__STATED PROBLEM__
Collect all lines below with the string "from".

** start **

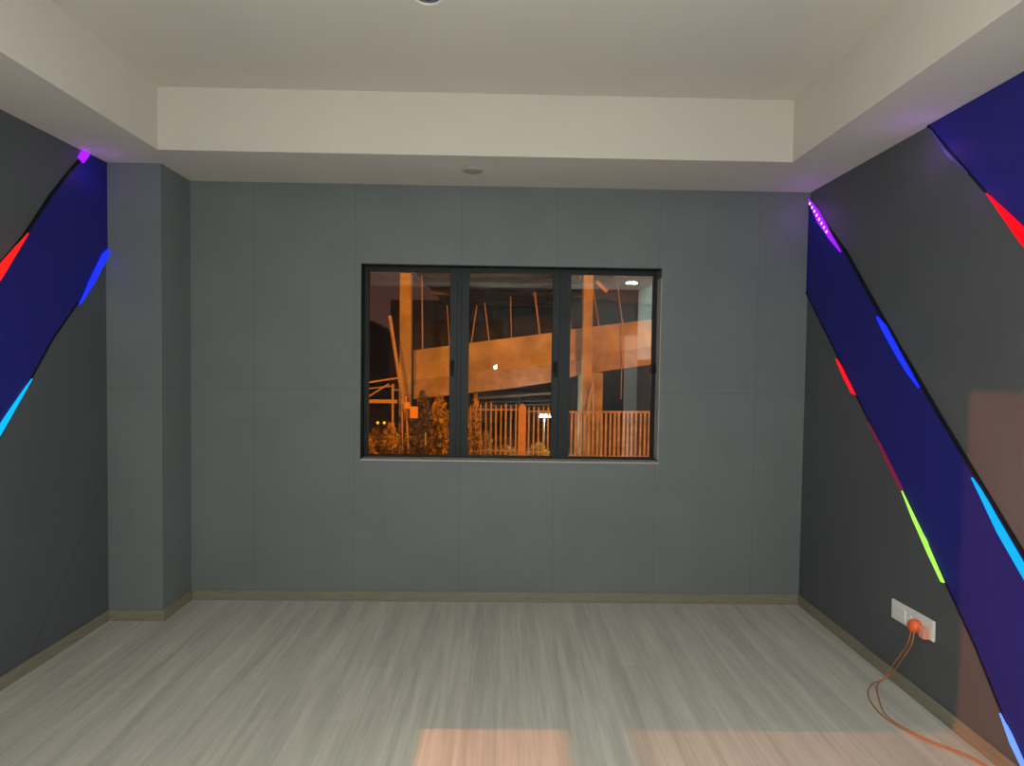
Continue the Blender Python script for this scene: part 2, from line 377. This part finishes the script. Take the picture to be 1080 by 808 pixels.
# ------------------------------------------------------------------ ceiling fittings
def downlight(loc, r, lens, rim, label, group=None, name='downlight', recess=.0):
    o = thing(name, loc, label, 'ceiling light', 'round ceiling lights')
    bm = bmesh.new(); lathe(bm, [(r*.8, 0), (r*.82, -.006), (r*.93, -.008), (r, -.003), (r, 0), (r*.8, 0)], 40); obj('rim', bm, rim, o, smooth=True)
    bm = bmesh.new(); lathe(bm, [(0, -.004+recess), (r*.5, -.0045+recess), (r*.81, -.003), (r*.81, 0), (0, 0)], 40); obj('lens', bm, lens, o, smooth=True)
    return o
downlight((-.194, -.281, H), .062, M_lens_off, M_rim, 'round unlit downlight in the lowered ceiling border above the window')
downlight((-.315, -1.313, HT), .065, M_plens, M_white, 'round ceiling spot with dark purple lens at the top edge of the photo')
downlight((1.65, -3.62, H), .085, M_lens_on, M_rim, 'round lit downlight in the right ceiling border, behind the viewer')
downlight((-2.04, -3.4, H), .085, M_lens_on, M_rim, 'round fill downlight added in the left ceiling border, behind the viewer')  # unseen lamp, added as soft fill
downlight((.9, -3.3, HT), .085, M_lens_on, M_rim, 'round fill downlight added in the raised ceiling, right of the viewer')  # this and the next are added fill lamps, kept out of the reflections
downlight((-1.2, -3.3, HT), .085, M_lens_on, M_rim, 'round fill downlight added in the raised ceiling, left of the viewer')

# ------------------------------------------------------------------ socket, plug and cord
so = thing('wall_socket', (W, -1.01, .355), 'white double socket low on the right wall with an orange plug in it', 'socket')
SM = Matrix.Translation((W, -1.008, .356)) @ Matrix.Rotation(-.03, 4, 'X')
bm = bmesh.new(); box(bm, -.012, 0, -.135, .135, -.046, .046, SM); child('faceplate', bm, M_white, so, bevel=.004)
bm = bmesh.new(); box(bm, -.016, -.011, .035, .095, -.026, .026, SM); child('rocker_switch', bm, M_white, so, bevel=.002)
bm = bmesh.new(); box(bm, -.015, -.011, -.005, .022, -.02, .02, SM); child('rocker_switch', bm, M_white, so, bevel=.002)
pl = thing('power_plug', (W-.012, -1.065, .345), 'orange plug pushed into the white wall socket', 'plug')
bm = bmesh.new(); lathe(bm, [(0, 0), (.028, 0), (.031, .008), (.029, .028), (.02, .038), (0, .04)], 20, Matrix.Translation((W-.0125, -1.055, .345)) @ Matrix.Rotation(-math.pi/2, 4, 'Y'))
child('plug_body', bm, M_orange, pl, smooth=True)
bm = bmesh.new(); box(bm, W-.04, W-.0125, -1.125, -1.09, .315, .365); child('plug_grip', bm, mat('pale_red_plug', (.75, .3, .2), .4), pl, bevel=.006)
cx_ = thing('extension_cord', (1.82, -.92, 0), 'thin orange twin cord hanging from the plug and curling across the floor', 'cord')
z = .006
for k, pts in enumerate((
    [(W-.045, -1.055, .325), (W-.05, -1.04, .25), (W-.045, -.96, .13), (W-.03, -.90, .05), (W-.06, -.895, z), (1.79, -.945, z), (1.735, -1.04, z), (1.687, -1.146, z), (1.687, -1.225, z), (1.736, -1.322, z), (1.789, -1.379, z), (1.839, -1.434, z), (1.86, -1.52, z), (1.85, -1.75, z), (1.80, -2.1, z)],
    [(W-.045, -1.075, .325), (W-.055, -1.07, .26), (W-.05, -1.0, .15), (W-.035, -.93, .06), (W-.075, -.90, z), (1.775, -.93, z), (1.70, -1.02, z), (1.665, -1.13, z), (1.672, -1.225, z), (1.725, -1.332, z), (1.78, -1.39, z), (1.828, -1.445, z), (1.85, -1.53, z), (1.84, -1.75, z), (1.79, -2.1, z)])):
    bm = bmesh.new(); tube(bm, spline(pts, 6), .003, 8); child('cord_strand', bm, M_cord, cx_, smooth=True)

# ================================================================== OUTSIDE (night street under sodium lamps)
M_conc = mat('raw_concrete', (.42, .37, .26), .85, noise=.42, nscale=.9, bump=.4)
M_conc2 = mat('concrete_band', (.36, .30, .25), .85, noise=.28, nscale=2.2, bump=.3)
M_rebar = mat('rebar_steel', (.42, .33, .27), .7)
M_timber = mat('timber_pole', (.55, .42, .28), .8, noise=.2, nscale=6, stretch=(1, 1, 4))
M_picket = mat('fence_wood', (.52, .42, .32), .8, noise=.35, nscale=7, stretch=(1, 1, .5))
M_ground = mat('packed_earth', (.14, .11, .08), .95, noise=.4, nscale=1.5, bump=.5)
M_leaf = mat('leaves', (.16, .13, .035), .6, noise=.6, nscale=2.5)
M_leaf2 = mat('dry_leaves', (.5, .38, .10), .6, noise=.5, nscale=2.5)
M_stem = mat('stems', (.12, .09, .05), .8)
M_dark = mat('weathered_wall', (.05, .045, .045), .9, noise=.3, nscale=.4)
M_sheet = mat('roof_sheet', (.06, .075, .07), .5, noise=.2, nscale=2)
M_steel = mat('street_pole', (.2, .2, .2), .5, metal=.6)
M_sod = mat('sodium_glow', (1, .6, .2), .5, emit=(1, .35, .05), es=25)
M_tube = mat('white_tube_glow', (.9, 1, .95), .5, emit=(.85, 1, .92), es=14)
M_box = mat('orange_box', (.9, .5, .08), .5)
M_dull = mat('purple_sheet', (.25, .16, .22), .6)
GZ = -1.6
bm = bmesh.new(); box(bm, -45, 45, .3, 75, GZ-.2, GZ); struct(obj('ground', bm, M_ground))

# unfinished concrete building: slab on columns with an inclined ramp beam and starter bars
YS = 16.0
ub = thing('unfinished_building', tuple(Vector((0, YS, GZ))), 'unfinished orange-lit concrete building with an inclined ramp beam, seen through the window', 'building')
P = lambda x, y, Y=YS: at(x, y, Y)
def col(x0, x1, yt, yb, Y, dep, nm='column'):
    bm = bmesh.new(); a = P(x0, 400, Y).x; b = P(x1, 400, Y).x
    zt = P((x0+x1)/2, yt, Y).z; zb_ = GZ if yb is None else P((x0+x1)/2, yb, Y).z
    box(bm, a, b, Y, Y+dep, zb_, zt); child(nm, bm, M_conc, ub, bevel=.02)
col(420.8, 432.6, 288, None, 15.7, .34)
col(614, 624, 289, None, 15.6, .34)
col(612.5, 636, 393, None, 15.95, .7)
bm = bmesh.new()
poly = [P(x, y, 16.1) for x, y in ((436, 369.5), (494, 362), (539, 356.3), (582, 351), (601, 347.5), (675, 338.5), (760, 328), (760, 375), (690, 383.5), (613, 394.5), (582, 402.5), (540, 409), (494, 414), (436, 420))]
prism(bm, [(p.x, p.z) for p in poly], 16.1, 16.75, 'y'); child('ramp_beam', bm, M_conc, ub)
bm = bmesh.new()
poly = [P(x, y, 16.02) for x, y in ((494, 394), (582, 384), (613, 377), (690, 365), (760, 356), (760, 376), (690, 384), (613, 395), (582, 403), (540, 409.5), (494, 414.5), (436, 421), (436, 401))]
prism(bm, [(p.x, p.z) for p in poly], 16.02, 16.1, 'y'); child('ramp_ledge', bm, M_conc2, ub)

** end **

__REPLY TO THE TASK__
Continue the Blender Python script for this scene: part 2, from line 377. This part finishes the script. Take the picture to be 1080 by 808 pixels.
cx_ = thing('extension_cord', (1.82, -.92, 0), 'thin orange twin cord hanging from the plug and curling across the floor', 'cord')